Philosophical ramblings
(Comments welcome, as always)
So... Meditation retreat... Did I say it was ten days? I meant to say four... Yup. Turns out ten hours of meditation is about nine and a half more than I can tolerate.
Don't get me wrong, I have tremendous respect for anyone who can finish all ten days. As for me - attaining Englightenment sounds nice and all, but if it requires long periods of sitting on my arse reflecting on the intracacies of my nostrils, I'm out of luck.
Seriously, Vipassana (based on Gautama Bhudda's approach) seemed pretty amazing. My mind surely benefitted from those four days, and if I wasn't such a wuss I probably would be levatating and shooting lightning bolts if I could have finished all ten. One of the goals is to train your mind to overcome craving and aversion, by experiencing the temporary nature of all things. For example, the pain in my knees, the itch on my ear, the numbness in my back, all of it would have passed with time; Nothing is permanent.
So that got me thinking, about aversion and craving, and whether or not I really need or want to rise above them. This much is true: I have an aversion to large hairy spiders, and when they visit my room I say "I don't like this!" and I feel misery. I have a craving for video games and the beach, and since I don't have those things I say "Waah, I want these things!" and I feel misery. But you know, honestly, I don't mind so much, I feel like occasional cravings and aversions make me human.
Another example: A husband loves his wife. When she is absent, he craves her presence, he feels misery if she is gone for a long time. Is this kind of craving something we should try to overcome?
On the other hand, perhaps aversions and cravings don't bother me so much, because I can attain most of the things I crave and I can avoid most of the things I have an aversion to.
Another example: A hungry child living in an impoverished community craves nourishing food, but her family only has enough money to buy rice and bread a few times a week.
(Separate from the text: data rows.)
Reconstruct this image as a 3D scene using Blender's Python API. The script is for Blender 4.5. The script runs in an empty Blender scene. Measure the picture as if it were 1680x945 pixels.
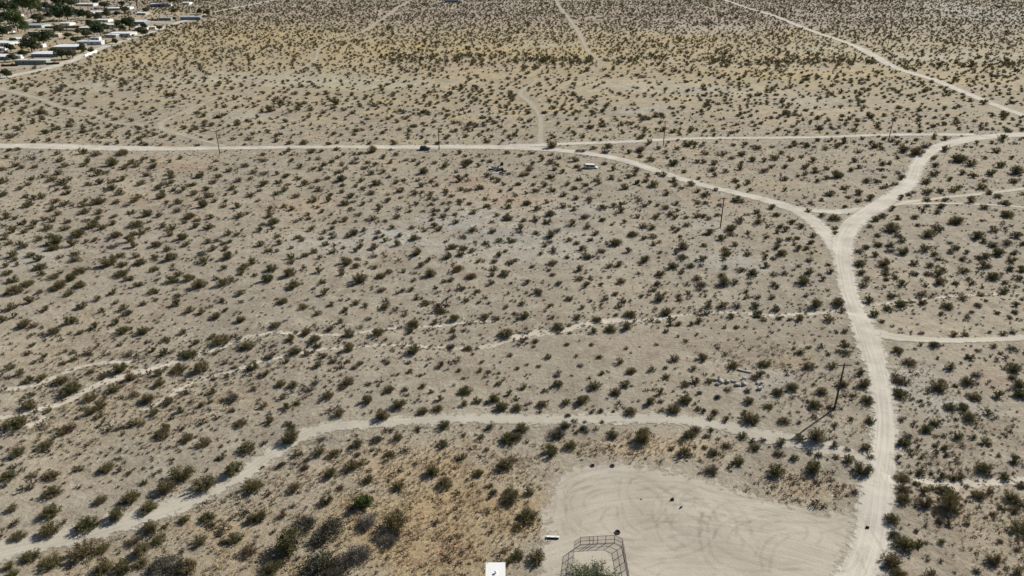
import bpy, math, random
import numpy as np
from mathutils import Vector, Matrix

R = math.radians
rng = np.random.default_rng(7)
random.seed(7)
scene = bpy.context.scene
C = scene.collection

# ------------------------------------------------------------------ camera, sky, sun, exposure
FPX, PITCH, CAMH = 1200.0, R(25.5), 84.0          # focal length in px of a 1680 px wide frame, tilt below the horizon, height
cam = bpy.data.cameras.new('camera')
cam.sensor_fit = 'HORIZONTAL'
cam.angle = 2 * math.atan(840 / FPX)
cam.clip_end = 20000
camo = bpy.data.objects.new('camera', cam)
C.objects.link(camo)
camo.location = (0, 0, CAMH)
camo.rotation_euler = (math.pi / 2 - PITCH, 0, 0)
scene.camera = camo

SUN_EL, SUN_AZ = R(33), R(50)                     # azimuth clockwise from +Y
world = bpy.data.worlds.new('World')
scene.world = world
world.use_nodes = True
wn = world.node_tree
bgn = wn.nodes['Background']
sky = wn.nodes.new('ShaderNodeTexSky')
sky.sky_type = 'NISHITA'
sky.sun_disc = False
sky.sun_elevation = SUN_EL
sky.sun_rotation = SUN_AZ
sky.altitude = 900
wn.links.new(sky.outputs[0], bgn.inputs[0])
bgn.inputs[1].default_value = 0.05
sl = bpy.data.lights.new('sun', 'SUN')
sl.energy = 4.8
sl.angle = R(0.5)
sl.color = (1.0, 0.955, 0.88)
so = bpy.data.objects.new('sun', sl)
C.objects.link(so)
sdir = Vector((math.sin(SUN_AZ) * math.cos(SUN_EL), math.cos(SUN_AZ) * math.cos(SUN_EL), math.sin(SUN_EL)))
so.rotation_euler = (-sdir).to_track_quat('-Z', 'Y').to_euler()
so.location = (100, 100, 300)
vs = scene.view_settings
vs.view_transform = 'Standard'
vs.look = 'None'
vs.exposure = 0.38
vs.gamma = 1.0
vs.use_curve_mapping = False
scene.cycles.transparent_max_bounces = 16
scene.cycles.max_bounces = 6

# ------------------------------------------------------------------ ground geometry helpers
CP, SP = math.cos(PITCH), math.sin(PITCH)


def at(x, y, z=0.0):
    """Where the sight line of a photograph pixel meets the level z."""
    a = (np.asarray(x, float) - 840) / FPX
    b = (np.asarray(y, float) - 472.5) / FPX
    t = (CAMH - z) / (SP + b * CP)
    return a * t, (CP - b * SP) * t


def slant(x, y):
    a, b = at(x, y)
    return np.sqrt(a * a + b * b + CAMH * CAMH)


def pix(X, Y, Z=0.0):
    d = Y * CP + (CAMH - Z) * SP
    return 840 + FPX * X / d, 472.5 + FPX * ((CAMH - Z) * CP - Y * SP) / d


WASHES = [  # (px, py, width in metres)
    [(830, 555, 2.8), (870, 547, 3), (920, 540, 3), (970, 528, 2.6), (1020, 523, 2.6), (1060, 523, 1.6), (1120, 515, 1.1), (1200, 512, 1.2),
     (1270, 516, 1.6), (1330, 513, 1.6), (1388, 510, 1.4)],
    [(1428, 500, 1.2), (1480, 492, 1.3), (1560, 485, 1.1), (1720, 476, 1.0)],
    [(-60, 645, 1.5), (0, 637, 1.6), (40, 632, 1.6), (82, 619, 1.8), (125, 602, 1.8), (160, 594, 2), (212, 594, 1.6)],
    [(-60, 700, 2), (0, 684, 2), (50, 672, 2), (105, 657, 2.2), (150, 634, 2.4), (200, 617, 2.8), (237, 607, 2.4), (300, 589, 2), (350, 572, 2),
     (420, 550, 1.8), (470, 546, 1.5), (520, 548, 1.3), (580, 545, 1.5), (640, 538, 1.6), (700, 535, 1.4), (760, 528, 1.3), (820, 522, 1.0)],
    [(-40, 722, 1.8), (0, 710, 1.8), (40, 698, 2), (75, 682, 1.6)],
    [(230, 672, 1.2), (270, 655, 1.6), (290, 640, 1.6), (325, 622, 1.6), (380, 607, 1.6), (440, 590, 1.5), (500, 575, 1.4), (580, 568, 1.4),
     (640, 565, 1.4), (720, 567, 1.6), (800, 566, 1.8), (830, 556, 2.4)],
    [(1470, 783, 1.2), (1520, 788, 1.8), (1560, 797, 2.6), (1600, 790, 2.2), (1640, 787, 2), (1720, 785, 2)],
    [(820, 91, 2.2), (900, 93, 2.4), (968, 96, 2), (1020, 101, 1.8), (1075, 104, 2.4), (1140, 105, 1.6), (1200, 109, 2.4), (1260, 112, 3), (1330, 113, 2), (1420, 108, 2)],
]
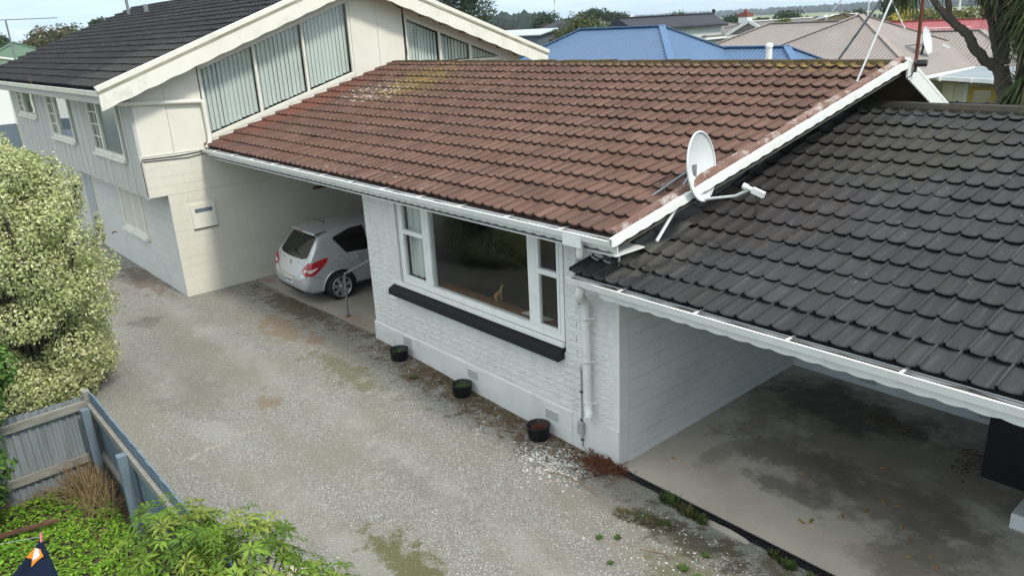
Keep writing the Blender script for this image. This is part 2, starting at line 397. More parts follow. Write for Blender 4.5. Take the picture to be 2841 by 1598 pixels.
def corrugated(name, c1, c2, axis, pitch=0.076, rough=0.55, depth=0.018, metal=0.1, dirt=None):
    """long-run corrugated roofing iron: the fine corrugation is relief on the sheet"""
    m, nt, b, pos = newmat(name)
    sp = nd(nt, 'ShaderNodeSeparateXYZ', {0: pos})
    a = M(nt, 'MULTIPLY', sp.outputs[axis], 2 * math.pi / pitch)
    w = M(nt, 'SINE', a)
    col = mix(nt, ramp(nt, noisef(nt, pos, 0.7, 6.0), 0.35, 0.7), c1, c2)
    if dirt: col = mix(nt, ramp(nt, noisef(nt, pos, 1.3, 8.0, 0.7), 0.58, 0.75, 0, 0.5), col, dirt)
    setc(nt, b, col); b.inputs['Roughness'].default_value = rough; b.inputs['Metallic'].default_value = metal
    bump(nt, b, w, 1.0, depth)
    MATS[name] = m; return m
BL1, BL2 = (0.075, 0.145, 0.265), (0.088, 0.165, 0.29)
for ax, n in ((0, 'x'), (1, 'y')):
    corrugated('blue_iron_' + n, BL1, BL2, ax, 0.15, 0.5, 0.02)
    corrugated('tan_iron_' + n, (0.29, 0.243, 0.220), (0.25, 0.21, 0.19), ax, 0.17, 0.7, 0.024, 0.0, (0.42, 0.39, 0.365))
    corrugated('red_iron_' + n, (0.30, 0.065, 0.07), (0.36, 0.09, 0.095), ax, 0.2, 0.6, 0.02)
pm('blue_flash', BL1, BL2, 1.0, 0.5); pm('tan_flash', (0.27, 0.22, 0.20), (0.30, 0.255, 0.23), 1.0, 0.7); pm('red_flash', (0.36, 0.055, 0.065), None, rough=0.6)
pm('grey_roof', (0.135, 0.13, 0.122), (0.16, 0.152, 0.14), 0.5, 0.8, stretch=(0.3, 2, 2)); pm('black_roof', (0.03, 0.032, 0.042), (0.04, 0.042, 0.05), 0.5, 0.7)
pm('green_roof', (0.075, 0.13, 0.085), (0.095, 0.15, 0.10), 0.6, 0.7); pm('pale_roof', (0.42, 0.47, 0.50), (0.36, 0.41, 0.45), 0.5, 0.4); pm('steel_roof', (0.26, 0.29, 0.31), (0.21, 0.24, 0.26), 0.8, 0.5)
pm('bluegrey_roof', (0.13, 0.16, 0.20), (0.11, 0.14, 0.175), 1.0, 0.7)
pm('house_white', (0.76, 0.76, 0.74), (0.70, 0.70, 0.68), 0.8, 0.7); pm('house_cream', (0.60, 0.53, 0.38), (0.54, 0.47, 0.34), 0.8, 0.7); pm('house_pale', (0.55, 0.58, 0.56), (0.50, 0.53, 0.51), 0.8, 0.7)
pm('mustard', (0.36, 0.23, 0.03), None, rough=0.6); pm('cobalt', (0.012, 0.03, 0.22), None, rough=0.6); pm('navy_fence', (0.012, 0.016, 0.03), (0.018, 0.022, 0.038), 1.0, 0.5)
pm('brick_red', (0.26, 0.09, 0.06), (0.20, 0.07, 0.05), 8.0, 0.9)
pm('red_lens', (0.35, 0.004, 0.008), (0.42, 0.008, 0.012), 6.0, 0.12, spec=0.8); pm('clear_lens', (0.70, 0.66, 0.64), None, rough=0.15); pm('plate', (0.75, 0.75, 0.75), None, rough=0.4); pm('ink', (0.02, 0.02, 0.025), None, rough=0.5)
def carpaint():
    m, nt, b, pos = newmat('silver_paint')
    f = noisef(nt, pos, 900.0, 1.0)
    setc(nt, b, mix(nt, f, (0.46, 0.475, 0.49), (0.58, 0.59, 0.60)))
    b.inputs['Metallic'].default_value = 0.45; b.inputs['Roughness'].default_value = 0.32
    b.inputs['Coat Weight'].default_value = 0.8; b.inputs['Coat Roughness'].default_value = 0.06
    MATS['silver_paint'] = m
carpaint()
pm('alloy', (0.52, 0.53, 0.54), (0.46, 0.47, 0.48), 4.0, 0.35, metal=0.8)
pm('seam', (0.05, 0.05, 0.055), None, rough=0.7)
def concrete(name, c1, c2, stains):
    m, nt, b, pos = newmat(name)
    col = mix(nt, ramp(nt, noisef(nt, pos, 1.1, 7.0, 0.6), 0.35, 0.68), c1, c2)
    col = mix(nt, ramp(nt, noisef(nt, pos, 60.0, 3.0), 0.4, 0.7, 0, 0.3), col, tuple(c * 1.3 for c in c1))
    for (c, r, sc, amt, dc) in stains:
        d = nd(nt, 'ShaderNodeVectorMath', {0: nd(nt, 'ShaderNodeMapping', {'Vector': nd(nt, 'ShaderNodeVectorMath', {0: pos, 1: c}, operation='SUBTRACT').outputs[0], 'Scale': (1 / r[0], 1 / r[1], 0)}).outputs[0]}, operation='LENGTH').outputs['Value']
        f = ramp(nt, M(nt, 'ADD', d, M(nt, 'MULTIPLY', noisef(nt, pos, sc * 1.5, 8.0, 0.72), 2.4)), 1.55, 2.0, amt, 0.0)
        col = mix(nt, f, col, dc)
    setc(nt, b, col); b.inputs['Roughness'].default_value = 0.8
    bump(nt, b, noisef(nt, pos, 90.0, 4.0), 0.3, 0.005)
    MATS[name] = m
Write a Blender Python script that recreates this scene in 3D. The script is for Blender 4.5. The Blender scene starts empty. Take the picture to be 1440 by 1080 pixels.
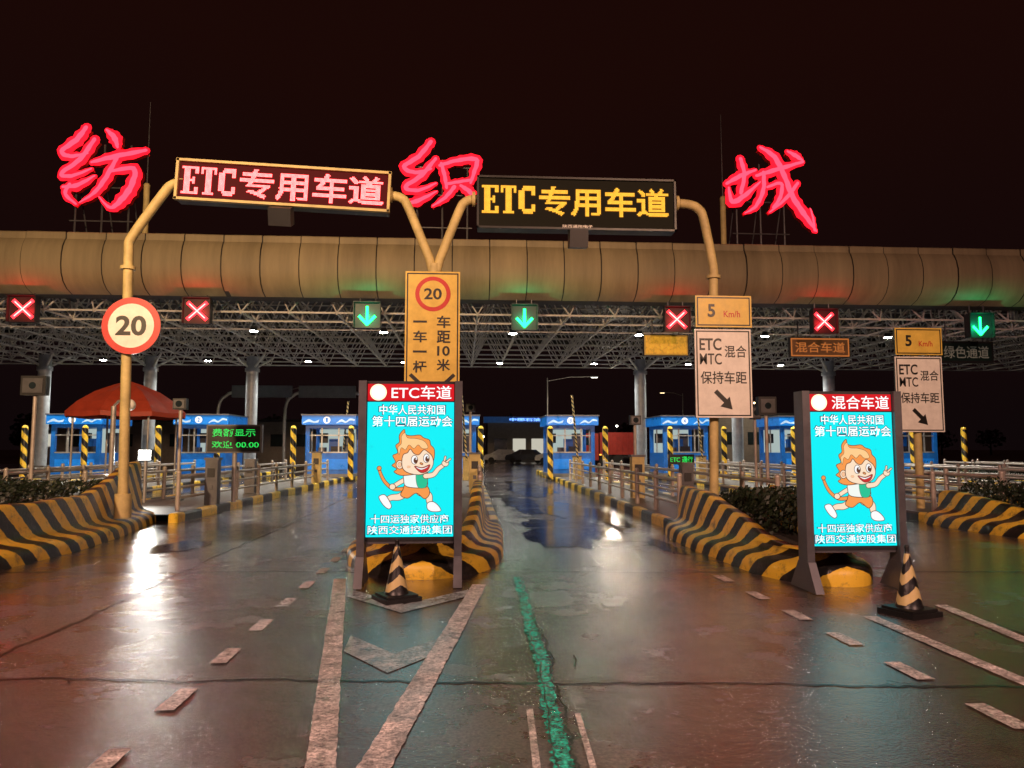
import bpy, math, random
from mathutils import Vector, Matrix
random.seed(7)
SC=bpy.context.scene
SC.view_settings.view_transform='Standard'
try: SC.view_settings.look='None'
except Exception: pass
SC.view_settings.exposure=0; SC.view_settings.gamma=1
COL=bpy.context.collection

# ------------------------------------------------------------------ materials
MATS={}
def newmat(name):
    m=bpy.data.materials.new(name); m.use_nodes=True
    return m,m.node_tree,m.node_tree.nodes['Principled BSDF']
def paint(name,col,rough=.5,metal=0,var=.25,scale=3.0,bump=0.0,emit=0,coat=0,streak=0):
    if name in MATS: return MATS[name]
    m,t,b=newmat(name)
    tc=t.nodes.new('ShaderNodeTexCoord')
    n=t.nodes.new('ShaderNodeTexNoise'); n.inputs['Scale'].default_value=scale; n.inputs['Detail'].default_value=5; n.inputs['Roughness'].default_value=.68
    if streak:
        mp=t.nodes.new('ShaderNodeMapping'); mp.inputs['Scale'].default_value=(1,.3,.12); t.links.new(tc.outputs['Object'],mp.inputs['Vector']); t.links.new(mp.outputs['Vector'],n.inputs['Vector'])
    else: t.links.new(tc.outputs['Object'],n.inputs['Vector'])
    r=t.nodes.new('ShaderNodeValToRGB')
    r.color_ramp.elements[0].position=.3; r.color_ramp.elements[1].position=.72
    r.color_ramp.elements[0].color=tuple(c*(1-var) for c in col)+(1,)
    r.color_ramp.elements[1].color=tuple(min(1,c*(1+var*.5)) for c in col)+(1,)
    t.links.new(n.outputs['Fac'],r.inputs['Fac']); t.links.new(r.outputs['Color'],b.inputs['Base Color'])
    mr=t.nodes.new('ShaderNodeMapRange'); mr.inputs['To Min'].default_value=max(.05,rough-.12); mr.inputs['To Max'].default_value=min(1,rough+.12)
    t.links.new(n.outputs['Fac'],mr.inputs['Value']); t.links.new(mr.outputs['Result'],b.inputs['Roughness'])
    b.inputs['Metallic'].default_value=metal
    if coat: b.inputs['Coat Weight'].default_value=coat; b.inputs['Coat Roughness'].default_value=.15
    if bump:
        bp=t.nodes.new('ShaderNodeBump'); bp.inputs['Strength'].default_value=bump; bp.inputs['Distance'].default_value=.02
        t.links.new(n.outputs['Fac'],bp.inputs['Height']); t.links.new(bp.outputs['Normal'],b.inputs['Normal'])
    if emit:
        t.links.new(r.outputs['Color'],b.inputs['Emission Color']); b.inputs['Emission Strength'].default_value=emit
        try: m.cycles.emission_sampling='NONE'
        except Exception: pass
    MATS[name]=m; return m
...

She has an aversion to lice and scabies (microscopic itchy skin cooties), but she has no means of avoiding these living in an environment without proper santitation facilities.
In this case, aversion and craving are indeed the cause of great misery. But certainly it would be absurd to expect this girl to meditate so she can overcome aversion and craving.
Well... I have to go and I forgot my point.
6 Comments:
Dogballs
I hear you! I can only take 30 minutes of meditation at a time, and that includes a lot of fidgeting! Leg pain may pass, but nerve damage can be permanent!
I enjoy craving things and satisfying my cravings, but the times I wish I had no attachment are when I can't satisfy them; for instance, I KNOW that if Ulandt died before I did, I would wish for the non-attachment of the Buddha, because I would be suffering unbearably. Meditation seems to work best when you've got NO CHOICE. I suppose it's good to practice for the day when you'll really need it-- just like running can be a pain but you'll be glad you did it when you have to outrun your pursuer, or run to get help.